## [TASK INSTRUCTIONS]
What lines of the data hold the string "starting"? Pull each one out.

====== DATA SHOWN

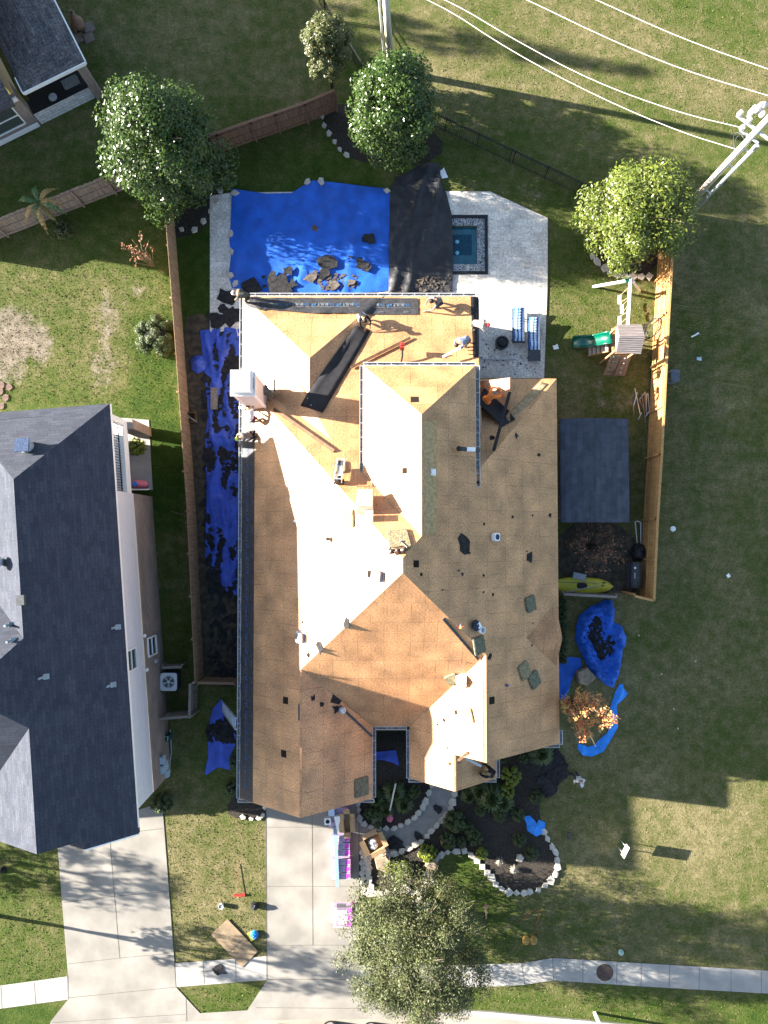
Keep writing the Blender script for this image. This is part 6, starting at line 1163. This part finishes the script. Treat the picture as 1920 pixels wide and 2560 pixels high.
m = MB(); a_, c_ = P(842, 2041, .8), P(849, 2075, .75); m.beam(a_, c_, .30, .06); top(m, 'foam_board', 'narrow white panel leaning over the tall brown carton', 'panel', WHITE, (a_.x, a_.y, .6))
# ================================================================ loose things on the roof
def roof_thing(name, label, cat, u, v, ang=0, group=None):
    p = R(u, v); o = bpy.data.objects.new(name, None); COL.objects.link(o); o.matrix_world = Matrix.Translation(p) @ rframe(p, ang).to_4x4(); W[o.name] = Vector((0, 0, 0)); return tag(o, label, cat, group)
def pad(label, u, v, m_, s=.55, ang=0, t=.10):
    o = roof_thing('foam_pad', label, 'foam pad', u, v, ang); m = MB(); random.seed(int(u)); k = [Vector((e.x*random.uniform(.95, 1.05), e.y*random.uniform(.95, 1.05))) for e in rrect(s, s*1.12, .09)]
    m.prism([(p.x, p.y) for p in k], .005, t*.8); mm = MB(); mm.prism([(p.x*.92, p.y*.92) for p in k], t*.8, t); m.v += []; b_ = m.build('cushion', m_, o); c_ = mm.build('top_face', m_, o); return o
pad('dark olive foam pad beside the hip of the front roof slope', *A(1034, 1394), PADG, .72, .15); pad('olive foam pad low on the slope, above the small gable', *A(1145, 1304), PADG, .68, .2); pad('paler foam pad of the two lying together below the small gable', *A(1132, 1449), PAD, .72, .35); pad('darker foam pad of the two lying together below the small gable', *A(1153, 1468), PADG, .70, .4)
pad('sunlit orange tan foam pad on the glaring porch slope', *A(1011, 1546), PAD, .62, .2); pad('large flat foam pad at the lower corner of the garage roof', *A(781, 1699), PADG, .85, .02, .06); pad('tan foam pad at the edge of the glaring slope below the paper sacks', *A(752, 1120), PAD, .72, 0)
pad('tan foam pad with a tool belt resting by the main ridge', *A(862, 1167), PAD, .95, .2); pad('tan foam pad under the compressor', *A(733, 1010), PAD, .62, .1); pad('tan foam pad beside the white paper sack on the front hip', *A(977, 1466), PAD, .6, .6)
cm = roof_thing('air_compressor', 'black air compressor in a silver tube frame on the bright decking', 'compressor', *A(735, 1030), -.12); zc = .32
m = MB(); m.cyl((0, -.5, zc), (0, .45, zc), .14, n=14); m.build('tank', BLACK, cm, True)
m = MB()
for sx in (-.17, .17): m.tube([(sx, -.62, zc+.05), (sx, -.62, zc+.32), (sx, .55, zc+.32), (sx, .55, zc+.05)], .022, 6)
for y in (-.62, .55): m.tube([(-.17, y, zc+.32), (.17, y, zc+.32)], .022, 6)
m.build('frame', GALV, cm); m = MB(); m.box((.03, -.05, zc+.2), (.12, .5, .12)); m.build('label_plate', WHITE, cm); m = MB(); m.box((0, .35, zc+.18), (.24, .28, .2)); m.build('motor', DGREY, cm)
for sx in (-.2, .2): m = MB(); m.cyl((sx-.03, -.4, .14), (sx+.03, -.4, .14), .14, n=12); m.build('wheel', BLACK, cm)
sk = roof_thing('paper_sack', 'upright tan paper sack on the bright decking below the compressor', 'sack', *A(789, 1092), .0)
m = MB(); v_ = [Vector((sx*.36*k, sy*.5*k+.0, z)) for z, k in ((0, 1), (.35, 1.02), (.6, .92)) for sx, sy in ((-1, -1), (1, -1), (1, 1), (-1, 1))]; m.add(v_, [(8, 9, 10, 11)]+[(r*4+i, r*4+(i+1) % 4, r*4+4+(i+1) % 4, r*4+4+i) for r in (0, 1) for i in range(4)]); m.build('sack', PAPER, sk)
ws = roof_thing('white_carton', 'small white carton touching the tan paper sack', 'box', *A(797, 1121), .0); m = MB(); m.box((0, 0, .2), (.38, .34, .4)); m.build('carton', WHITE, ws); m = MB(); m.box((0, 0, .402), (.36, .03, .006)); m.build('tape', PAPER, ws)
tb_ = roof_thing('tool_belt', 'dark brown leather tool belt hanging off the tan pad by the ridge', 'tool belt', *A(858, 1190), .1); LEATH = mat('leather', (.06, .025, .015), rough=.4, var=.3, spec=.6)
m = MB(); m.tube([(.35*math.cos(t), .17*math.sin(t)+.05*math.sin(3*t), .09) for t in [i*.42 for i in range(16)]], .035, 6); m.build('belt', LEATH, tb_)
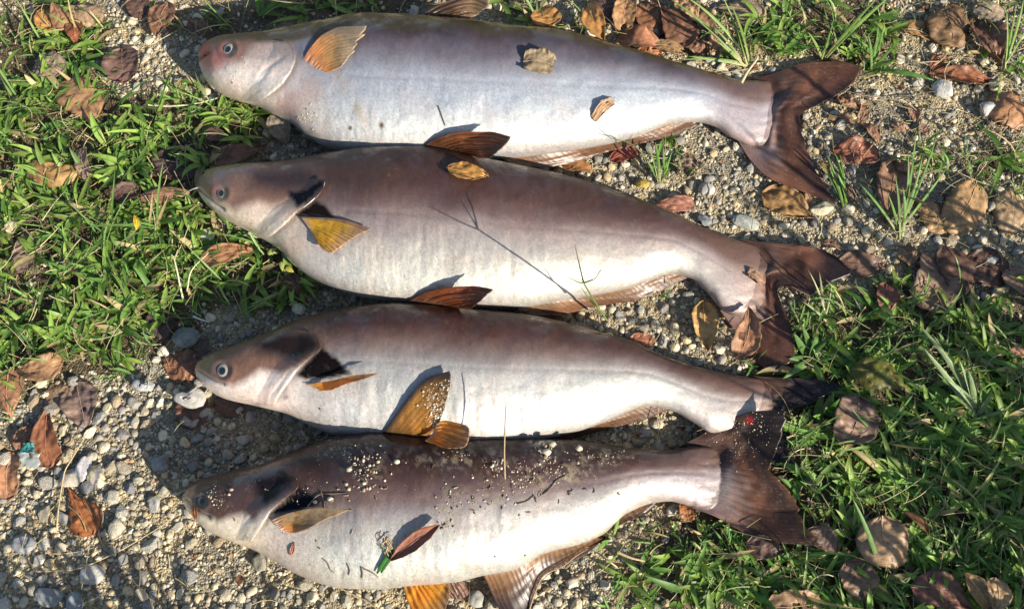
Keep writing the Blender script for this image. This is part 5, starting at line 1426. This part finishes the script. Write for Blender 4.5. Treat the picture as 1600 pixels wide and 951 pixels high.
tuft('broad-leaved grass clump just below the fork of the bottom catfish tail', (1290, 650),
     [(1302, 612, .06, .009), (1312, 622, .06, .009), (1290, 636, .05, .009), (1318, 650, .04, .009), (1270, 650, .04, .009)], seed=13, cols=((.16, .26, .07), (.12, .25, .05)))
tuft('grass sprout growing below the anal fin tip of the bottom catfish', (955, 838), [(930, 862, .03, .006), (944, 828, .05, .006), (968, 800, .06, .004), (940, 846, .05, .005)], seed=14, cols=((.3, .36, .14), (.16, .30, .06)))


def stem(name, label, pts, zs, r=.0012, r1=None, c=(.42, .33, .18), cat='stem', mat=None, n=30, branches=()):
    p3 = [P(x, y, z) for (x, y), z in zip(pts, zs)]
    V, F = tube(spline3(p3, n), r, r1 or r * .5, 6)
    o = obj(name, mesh(name, V, F, mat or M_straw, np.broadcast_to(np.array(c), V.shape)))
    tag(o, label, cat)
    for bp, bz in branches:
        V, F = tube(spline3([P(x, y, z) for (x, y), z in zip(bp, bz)], 16), r * .8, r * .3, 5)
        b = obj('branch', mesh('branch', V, F, mat or M_straw, np.broadcast_to(np.array(c), V.shape)))
        b.parent = o
    return o


stem('dry_stalk', 'long dry stalk lying from the rust teardrop leaf up towards the left grass', [(88, 832), (92, 790), (100, 740), (115, 712), (140, 670)], [.012, .018, .02, .022, .02], .0013)
stem('dry_stalk', 'long thin dry stalk pointing at the snout of the bottom catfish', [(60, 892), (108, 890), (170, 868), (230, 835), (284, 800)], [.01, .012, .016, .018, .02], .0012)
stem('dry_stalk', 'thin dry stem curving along the edge of the bottom anal fin', [(826, 955), (836, 925), (850, 898), (880, 884), (900, 868), (918, 857)], [.02, .024, .026, .026, .026, .03], .0012, c=(.30, .2, .12))
stem('dry_stalk', 'pale straw across the grit under the chin of the top catfish', [(232, 164), (262, 166), (300, 163), (345, 152)], [.014, .016, .016, .018], .0018, c=(.52, .46, .30))
stem('dry_stalk', 'thin upright brown stem standing on the back of the bottom catfish', [(789, 748), (788, 710), (789, 670), (791, 628)], [.132, .14, .15, .16], .0013, c=(.36, .25, .14))
stem('dry_stalk', 'pale splinter lying in shade above the third catfish head', [(302, 494), (314, 499), (327, 503)], [.016, .018, .018], .0018, c=(.62, .58, .46))
stem('dry_stalk', 'bent brown stem standing between second catfish back and gravel gap', [(1106, 330), (1118, 300), (1130, 278), (1140, 262)], [.01, .02, .03, .035], .0014, c=(.30, .2, .12))
stem('dry_stalk', 'thin straw tipped with a bent head in the left grass', [(287, 472), (280, 440), (272, 405), (268, 398)], [.012, .03, .04, .04], .0018, c=(.52, .47, .30), branches=[([(292, 455), (298, 425), (312, 408), (326, 395)], [.02, .035, .04, .04])])
stem('dry_stalk', 'dry stem lying under the grass at the bottom, right of the anal fin', [(965, 862), (990, 872), (1008, 876)], [.02, .022, .02], .0024, c=(.46, .33, .2))
stem('dry_stalk', 'thin twig lying on gravel at the bottom edge under the belly of the lowest catfish', [(515, 908), (545, 925), (575, 940), (600, 960)], [.016, .018, .018, .016], .0012, c=(.36, .27, .16))
stem('dry_stalk', 'broken grey twig against the back of the top catfish near its tail', [(1158, 130), (1168, 112), (1180, 96), (1184, 90)], [.05, .055, .058, .06], .0028, .0018, c=(.40, .32, .2))
stem('dry_stalk', 'thin dark twig across the gravel right of the top catfish tail', [(1335, 148), (1375, 152), (1420, 158), (1460, 155)], [.016, .018, .018, .016], .0012, c=(.22, .16, .1))
# seed stalk leaning up over the second catfish; its forked head throws the long shadow across the flank
def caster_z(q, sh, zs=.115):
    """height at which the thing seen at q throws its shadow on the spot seen at sh"""
    best = None
    S = P(*sh, zs); sd = np.array(sun_dir)
    for z in np.linspace(.05, .6, 300):
        B_ = P(*q, z); m = S + sd * ((z - zs) / sd[2])
        e = np.hypot(*(B_ - m)[:2])
        if best is None or e < best[0]: best = (e, z)
    return best[1]


zb_ = caster_z((912, 442), (735, 352)); z1 = caster_z((898, 381), (692, 282), .10); z2 = caster_z((888, 433), (650, 316), .115); z3 = caster_z((939, 421), (700, 300), .112)
print('stalk heights', zb_, z1, z2, z3)
stem('seed_stalk', 'green forked grass seed stalk standing against the belly of the second catfish', [(948, 500), (930, 472), (912, 442)], [.03, zb_ * .6, zb_], .0016, .0011, c=(.16, .22, .07), cat='grass stalk', mat=M_grass,
     branches=[([(912, 442), (905, 412), (898, 381)], [zb_, (zb_ + z1) / 2, z1]), ([(912, 442), (902, 440), (888, 433)], [zb_, (zb_ + z2) / 2, z2]), ([(912, 442), (928, 436), (939, 421)], [zb_, (zb_ + z3) / 2, z3]),
               ([(938, 486), (924, 470), (908, 449)], [.10, .12, .13])])
stem('seed_stalk', 'thin green stem curling over the anal fin of the top catfish', [(1012, 262), (1000, 236), (980, 222), (955, 216), (935, 200)], [.02, .06, .07, .075, .08], .0011, c=(.15, .2, .07), cat='grass stalk', mat=M_grass)

# green torn grass piece with a dry shred on the lowest fish
def on_body(pts, lift, only=None):
    out = []
    for x, y in pts:
        p, n_ = hit(x, y, only); out.append(p + np.array((0, -.1, 1.0)) * lift)
    return out


root = tag(empty('grass_scrap', hit(600, 870)[0]), 'torn green grass blade lying beside the folded leaf on the bottom catfish', 'grass scrap')
for pts, w in (([(612, 858), (606, 868), (598, 880), (590, 895)], .006), ([(616, 858), (611, 870), (602, 884), (596, 894)], .005), ([(616, 860), (608, 856), (600, 856), (594, 853)], .002)):
    c = spline3(on_body(pts, .004), 10); d = np.gradient(c, axis=0); d /= np.linalg.norm(d, axis=1, keepdims=True)
    sd = np.cross(d, (0, -.2, 1.0)); w_ = w / 2 * np.interp(np.linspace(0, 1, 10), [0, .3, .8, 1], [.6, 1, .9, .4])[:, None]
    V = np.stack([c + sd * w_ + (0, 0, .001), c, c - sd * w_ + (0, 0, .001)], 1)
    solid(obj('blade', mesh('blade', V, grid_faces(10, 3), M_grass, np.broadcast_to(np.array((.05, .16, .035)), (30, 3))), root), .0005)
B = Bag(); rng = np.random.default_rng(9)
for _ in range(16):
    x, y = 610 + rng.normal(0, 6), 842 + rng.normal(0, 7)
    V, F = tube(spline3(on_body([(x, y), (x + rng.normal(0, 5), y + 7), (x + rng.normal(0, 7), y + 15)], .004 + rng.uniform(0, .003)), 6), .0007, .0004, 4)
    B.add(V, F, np.array((.40, .30, .17)) * rng.uniform(.7, 1.2))
o = obj('dry_shred', B.mesh('dry_shred', M_straw), root)

# sand, grit and flecks stuck on the lowest fish (and a little on the others)
rng = np.random.default_rng(44); B = Bag(); Bf = Bag()
prot = [stone_shape(1, rng, .3, 4) for _ in range(6)]
CL = [(570, 735, 20, 26, 80, 1.7), (852, 704, 13, 16, 46, 2.), (775, 728, 14, 12, 34, 1.5), (950, 712, 40, 12, 50, 1.1), (840, 735, 40, 14, 80, 1.1), (715, 712, 22, 10, 34, .9), (556, 712, 24, 12, 22, .9),
      (335, 775, 14, 14, 40, 1.3), (470, 770, 50, 20, 25, 1.2), (705, 800, 12, 30, 40, 1.1), (740, 780, 60, 12, 60, 1.0), (800, 755, 60, 16, 70, 1.0), (880, 745, 60, 14, 50, .9), (480, 182, 10, 13, 90, .9), (372, 115, 22, 18, 60, .7), (506, 178, 20, 20, 30, .7),
      (640, 730, 260, 50, 40, .55)]
for cx, cy, sx, sy, n, s in CL:
    for _ in range(n):
        x, y = rng.normal(cx, sx * .68), rng.normal(cy, sy * .68)
        if not inside_fish(np.array([x]), np.array([y]), -6)[0]: continue
        p, nn = hit(x, y)
        V, F = prot[rng.integers(6)]
        r = np.clip(rng.lognormal(math.log(s * .68), .5), .35, 2.5) / 1000
        W = V * r * rng.uniform(.55, 1.3, 3) + p + nn * r * .15
        B.add(W, F, np.array([(.48, .41, .28), (.40, .32, .2), (.32, .26, .17), (.54, .49, .39)][rng.integers(4)]) * rng.uniform(.7, 1.1))
for x, y, r in ((862, 696, 6), (904, 702, 5.5), (517, 780, 4.8), (493, 784, 3.4), (484, 819, 4), (655, 673, 3), (620, 722, 4.5), (546, 734, 4.2), (569, 755, 3), (854, 708, 6.5)):
    p, nn = hit(x, y); V, F = prot[rng.integers(6)]
    B.add(V * r / 1000 * np.array((1, .8, .8)) + p + nn * r / 1000 * .5, F, np.array((.48, .42, .31)) * rng.uniform(.7, 1.1))
tag(obj('sand_grains', B.mesh('sand_grains', M_stone)), 'pale sand grains and tiny stones stuck to the dark back of the bottom catfish', kind='stuff')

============

## [ANSWER IN FULL]
Keep writing the Blender script for this image. This is part 6, starting at line 1163. This part finishes the script. Treat the picture as 1920 pixels wide and 2560 pixels high.
Keep writing the Blender script for this image. This is part 5, starting at line 1426. This part finishes the script. Write for Blender 4.5. Treat the picture as 1600 pixels wide and 951 pixels high.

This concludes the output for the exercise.